WORK TO BE COMPLETED: Repeat exactly each line of the data provided below.

DATA:

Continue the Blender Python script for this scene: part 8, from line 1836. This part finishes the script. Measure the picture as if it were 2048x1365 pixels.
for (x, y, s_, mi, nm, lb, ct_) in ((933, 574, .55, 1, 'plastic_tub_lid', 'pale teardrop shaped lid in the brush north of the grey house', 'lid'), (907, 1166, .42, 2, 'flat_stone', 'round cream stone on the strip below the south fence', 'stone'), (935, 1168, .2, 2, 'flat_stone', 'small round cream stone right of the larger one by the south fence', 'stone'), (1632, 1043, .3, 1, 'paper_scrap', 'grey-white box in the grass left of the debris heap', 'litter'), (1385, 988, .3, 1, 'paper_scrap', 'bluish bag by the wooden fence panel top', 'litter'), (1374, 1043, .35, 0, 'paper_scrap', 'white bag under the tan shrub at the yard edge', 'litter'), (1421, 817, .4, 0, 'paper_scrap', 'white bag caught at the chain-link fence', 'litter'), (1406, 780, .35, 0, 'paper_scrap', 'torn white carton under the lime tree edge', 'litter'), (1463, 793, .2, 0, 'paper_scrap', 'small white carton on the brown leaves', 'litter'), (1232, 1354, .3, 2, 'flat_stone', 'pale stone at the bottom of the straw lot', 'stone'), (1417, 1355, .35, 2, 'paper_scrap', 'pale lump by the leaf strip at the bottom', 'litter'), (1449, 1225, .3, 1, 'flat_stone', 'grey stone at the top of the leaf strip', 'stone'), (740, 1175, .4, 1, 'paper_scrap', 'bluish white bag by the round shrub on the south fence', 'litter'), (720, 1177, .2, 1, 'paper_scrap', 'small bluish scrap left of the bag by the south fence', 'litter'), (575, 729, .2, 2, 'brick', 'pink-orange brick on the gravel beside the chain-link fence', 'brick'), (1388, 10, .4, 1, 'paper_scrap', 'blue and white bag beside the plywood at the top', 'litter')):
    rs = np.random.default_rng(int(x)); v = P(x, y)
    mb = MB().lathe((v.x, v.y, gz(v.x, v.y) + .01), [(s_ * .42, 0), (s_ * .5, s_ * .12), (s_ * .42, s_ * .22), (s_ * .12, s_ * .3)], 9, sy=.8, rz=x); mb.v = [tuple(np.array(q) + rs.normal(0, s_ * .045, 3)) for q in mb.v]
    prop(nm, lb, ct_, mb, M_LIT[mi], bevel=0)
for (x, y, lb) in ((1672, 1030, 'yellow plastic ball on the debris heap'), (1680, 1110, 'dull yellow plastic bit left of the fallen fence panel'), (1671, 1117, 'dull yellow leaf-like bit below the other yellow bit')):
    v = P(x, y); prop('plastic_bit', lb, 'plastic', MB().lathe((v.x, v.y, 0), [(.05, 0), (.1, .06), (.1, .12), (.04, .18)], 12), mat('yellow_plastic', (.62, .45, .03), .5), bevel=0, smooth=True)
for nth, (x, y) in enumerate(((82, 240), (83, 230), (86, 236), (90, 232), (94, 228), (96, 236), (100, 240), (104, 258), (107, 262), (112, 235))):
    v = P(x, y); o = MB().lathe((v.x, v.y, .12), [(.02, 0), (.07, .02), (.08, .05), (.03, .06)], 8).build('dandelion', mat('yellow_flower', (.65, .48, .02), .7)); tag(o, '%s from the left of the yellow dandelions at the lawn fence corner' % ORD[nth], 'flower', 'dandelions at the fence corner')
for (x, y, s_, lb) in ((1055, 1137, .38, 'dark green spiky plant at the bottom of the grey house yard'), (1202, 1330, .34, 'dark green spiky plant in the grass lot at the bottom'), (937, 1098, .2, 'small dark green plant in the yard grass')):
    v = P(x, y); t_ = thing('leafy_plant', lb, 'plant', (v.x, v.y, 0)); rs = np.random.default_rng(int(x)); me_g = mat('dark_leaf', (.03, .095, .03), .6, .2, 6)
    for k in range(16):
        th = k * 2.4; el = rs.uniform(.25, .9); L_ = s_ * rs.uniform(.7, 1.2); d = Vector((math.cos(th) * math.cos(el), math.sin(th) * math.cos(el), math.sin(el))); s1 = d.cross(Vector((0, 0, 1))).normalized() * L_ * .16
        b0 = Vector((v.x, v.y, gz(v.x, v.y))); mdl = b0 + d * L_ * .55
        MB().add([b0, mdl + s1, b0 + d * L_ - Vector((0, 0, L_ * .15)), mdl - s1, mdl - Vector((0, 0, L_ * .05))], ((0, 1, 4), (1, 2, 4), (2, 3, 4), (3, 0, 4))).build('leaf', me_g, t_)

WRITTEN SOLUTION:
Continue the Blender Python script for this scene: part 8, from line 1836. This part finishes the script. Measure the picture as if it were 2048x1365 pixels.
for (x, y, s_, mi, nm, lb, ct_) in ((933, 574, .55, 1, 'plastic_tub_lid', 'pale teardrop shaped lid in the brush north of the grey house', 'lid'), (907, 1166, .42, 2, 'flat_stone', 'round cream stone on the strip below the south fence', 'stone'), (935, 1168, .2, 2, 'flat_stone', 'small round cream stone right of the larger one by the south fence', 'stone'), (1632, 1043, .3, 1, 'paper_scrap', 'grey-white box in the grass left of the debris heap', 'litter'), (1385, 988, .3, 1, 'paper_scrap', 'bluish bag by the wooden fence panel top', 'litter'), (1374, 1043, .35, 0, 'paper_scrap', 'white bag under the tan shrub at the yard edge', 'litter'), (1421, 817, .4, 0, 'paper_scrap', 'white bag caught at the chain-link fence', 'litter'), (1406, 780, .35, 0, 'paper_scrap', 'torn white carton under the lime tree edge', 'litter'), (1463, 793, .2, 0, 'paper_scrap', 'small white carton on the brown leaves', 'litter'), (1232, 1354, .3, 2, 'flat_stone', 'pale stone at the bottom of the straw lot', 'stone'), (1417, 1355, .35, 2, 'paper_scrap', 'pale lump by the leaf strip at the bottom', 'litter'), (1449, 1225, .3, 1, 'flat_stone', 'grey stone at the top of the leaf strip', 'stone'), (740, 1175, .4, 1, 'paper_scrap', 'bluish white bag by the round shrub on the south fence', 'litter'), (720, 1177, .2, 1, 'paper_scrap', 'small bluish scrap left of the bag by the south fence', 'litter'), (575, 729, .2, 2, 'brick', 'pink-orange brick on the gravel beside the chain-link fence', 'brick'), (1388, 10, .4, 1, 'paper_scrap', 'blue and white bag beside the plywood at the top', 'litter')):
    rs = np.random.default_rng(int(x)); v = P(x, y)
    mb = MB().lathe((v.x, v.y, gz(v.x, v.y) + .01), [(s_ * .42, 0), (s_ * .5, s_ * .12), (s_ * .42, s_ * .22), (s_ * .12, s_ * .3)], 9, sy=.8, rz=x); mb.v = [tuple(np.array(q) + rs.normal(0, s_ * .045, 3)) for q in mb.v]
    prop(nm, lb, ct_, mb, M_LIT[mi], bevel=0)
for (x, y, lb) in ((1672, 1030, 'yellow plastic ball on the debris heap'), (1680, 1110, 'dull yellow plastic bit left of the fallen fence panel'), (1671, 1117, 'dull yellow leaf-like bit below the other yellow bit')):
    v = P(x, y); prop('plastic_bit', lb, 'plastic', MB().lathe((v.x, v.y, 0), [(.05, 0), (.1, .06), (.1, .12), (.04, .18)], 12), mat('yellow_plastic', (.62, .45, .03), .5), bevel=0, smooth=True)
for nth, (x, y) in enumerate(((82, 240), (83, 230), (86, 236), (90, 232), (94, 228), (96, 236), (100, 240), (104, 258), (107, 262), (112, 235))):
    v = P(x, y); o = MB().lathe((v.x, v.y, .12), [(.02, 0), (.07, .02), (.08, .05), (.03, .06)], 8).build('dandelion', mat('yellow_flower', (.65, .48, .02), .7)); tag(o, '%s from the left of the yellow dandelions at the lawn fence corner' % ORD[nth], 'flower', 'dandelions at the fence corner')
for (x, y, s_, lb) in ((1055, 1137, .38, 'dark green spiky plant at the bottom of the grey house yard'), (1202, 1330, .34, 'dark green spiky plant in the grass lot at the bottom'), (937, 1098, .2, 'small dark green plant in the yard grass')):
    v = P(x, y); t_ = thing('leafy_plant', lb, 'plant', (v.x, v.y, 0)); rs = np.random.default_rng(int(x)); me_g = mat('dark_leaf', (.03, .095, .03), .6, .2, 6)
    for k in range(16):
        th = k * 2.4; el = rs.uniform(.25, .9); L_ = s_ * rs.uniform(.7, 1.2); d = Vector((math.cos(th) * math.cos(el), math.sin(th) * math.cos(el), math.sin(el))); s1 = d.cross(Vector((0, 0, 1))).normalized() * L_ * .16
        b0 = Vector((v.x, v.y, gz(v.x, v.y))); mdl = b0 + d * L_ * .55
        MB().add([b0, mdl + s1, b0 + d * L_ - Vector((0, 0, L_ * .15)), mdl - s1, mdl - Vector((0, 0, L_ * .05))], ((0, 1, 4), (1, 2, 4), (2, 3, 4), (3, 0, 4))).build('leaf', me_g, t_)